The journey of Sounds of Blackness is punctuated by significant milestones, from their inaugural album “Images of Blackness” in 1974 to their groundbreaking collaboration with Jimmy Jam and Terry Lewis on “Evolution of Gospel,” which catapulted them to international acclaim. Gary recalls the moment when Janet Jackson, captivated by their soul-stirring performance at the Ordway, declared, “The world needs to hear this right now,” setting the stage for their rise to prominence. 

Gary remains steadfast in his commitment to using music as a catalyst for social change. As the world grapples with pressing issues of racial inequality and injustice, Sounds of Blackness continues to be a voice of hope and resilience, creating new anthems that resonate with the times. 

Looking ahead, Gary envisions a future where Sounds of Blackness continues to transcend boundaries, touring internationally and lending their voices to the global conversation on racial equity.  

Sabathani Community Center is proud to feature Sounds of Blackness as the subject of the first rotating exhibit at Sabathani’s Living History Museum.
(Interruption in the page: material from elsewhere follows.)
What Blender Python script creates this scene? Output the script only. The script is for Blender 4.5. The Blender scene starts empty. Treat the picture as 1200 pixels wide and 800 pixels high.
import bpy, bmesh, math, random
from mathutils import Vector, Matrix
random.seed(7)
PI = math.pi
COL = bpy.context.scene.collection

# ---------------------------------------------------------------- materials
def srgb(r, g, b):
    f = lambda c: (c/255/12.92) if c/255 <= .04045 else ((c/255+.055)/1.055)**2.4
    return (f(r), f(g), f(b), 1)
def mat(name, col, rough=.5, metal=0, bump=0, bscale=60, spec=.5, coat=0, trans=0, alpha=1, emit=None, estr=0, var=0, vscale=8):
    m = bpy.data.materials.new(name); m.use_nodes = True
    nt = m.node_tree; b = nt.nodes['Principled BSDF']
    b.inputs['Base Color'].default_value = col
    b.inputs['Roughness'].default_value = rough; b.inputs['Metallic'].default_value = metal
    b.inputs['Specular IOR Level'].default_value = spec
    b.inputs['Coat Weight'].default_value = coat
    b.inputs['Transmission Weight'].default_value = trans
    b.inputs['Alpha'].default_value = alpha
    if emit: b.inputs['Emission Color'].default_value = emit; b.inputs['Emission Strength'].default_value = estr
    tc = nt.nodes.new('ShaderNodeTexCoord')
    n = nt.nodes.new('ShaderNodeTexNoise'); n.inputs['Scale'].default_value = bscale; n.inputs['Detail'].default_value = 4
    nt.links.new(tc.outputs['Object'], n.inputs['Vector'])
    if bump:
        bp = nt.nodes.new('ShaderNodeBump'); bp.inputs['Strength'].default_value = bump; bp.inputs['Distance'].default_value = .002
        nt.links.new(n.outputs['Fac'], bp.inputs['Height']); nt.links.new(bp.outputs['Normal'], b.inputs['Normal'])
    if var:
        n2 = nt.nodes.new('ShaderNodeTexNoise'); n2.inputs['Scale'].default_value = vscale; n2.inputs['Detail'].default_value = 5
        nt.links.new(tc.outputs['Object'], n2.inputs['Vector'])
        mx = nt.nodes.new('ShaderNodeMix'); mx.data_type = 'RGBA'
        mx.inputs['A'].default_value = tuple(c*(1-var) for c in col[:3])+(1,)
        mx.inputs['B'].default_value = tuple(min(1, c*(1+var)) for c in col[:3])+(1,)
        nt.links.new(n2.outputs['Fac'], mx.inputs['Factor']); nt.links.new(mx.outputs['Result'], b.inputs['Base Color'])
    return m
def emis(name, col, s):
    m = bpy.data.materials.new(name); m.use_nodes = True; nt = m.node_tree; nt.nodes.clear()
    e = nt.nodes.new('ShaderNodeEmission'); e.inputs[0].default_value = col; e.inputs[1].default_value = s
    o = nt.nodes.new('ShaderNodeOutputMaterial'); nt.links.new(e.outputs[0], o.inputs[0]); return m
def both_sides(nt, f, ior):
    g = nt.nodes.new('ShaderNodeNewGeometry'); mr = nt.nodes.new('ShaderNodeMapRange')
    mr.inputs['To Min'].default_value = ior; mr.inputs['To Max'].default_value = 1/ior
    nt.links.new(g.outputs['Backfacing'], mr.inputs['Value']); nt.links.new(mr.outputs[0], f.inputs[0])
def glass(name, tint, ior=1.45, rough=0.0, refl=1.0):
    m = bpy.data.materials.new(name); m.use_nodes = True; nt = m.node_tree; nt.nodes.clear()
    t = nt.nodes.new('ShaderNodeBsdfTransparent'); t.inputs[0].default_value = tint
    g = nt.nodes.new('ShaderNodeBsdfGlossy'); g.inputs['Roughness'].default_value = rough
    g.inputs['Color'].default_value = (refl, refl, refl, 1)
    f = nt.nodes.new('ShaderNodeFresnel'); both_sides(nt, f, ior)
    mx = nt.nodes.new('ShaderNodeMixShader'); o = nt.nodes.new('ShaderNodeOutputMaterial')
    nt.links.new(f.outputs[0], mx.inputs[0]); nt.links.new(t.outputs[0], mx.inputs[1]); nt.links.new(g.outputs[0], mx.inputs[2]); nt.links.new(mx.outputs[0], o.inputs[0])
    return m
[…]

Among the exhibit items will be photographs, album cover art, costumes, and even one of the Grammy Awards they won, all exemplifying a journey of music, resilience, and cultural legacy that continues to inspire generations. 

At the Sabathani Southside Community Celebration on February 22, this exhibit will be opened and all in attendance will be treated to a performance by Sounds of Blackness as well as the Sabathani Vintage Voices.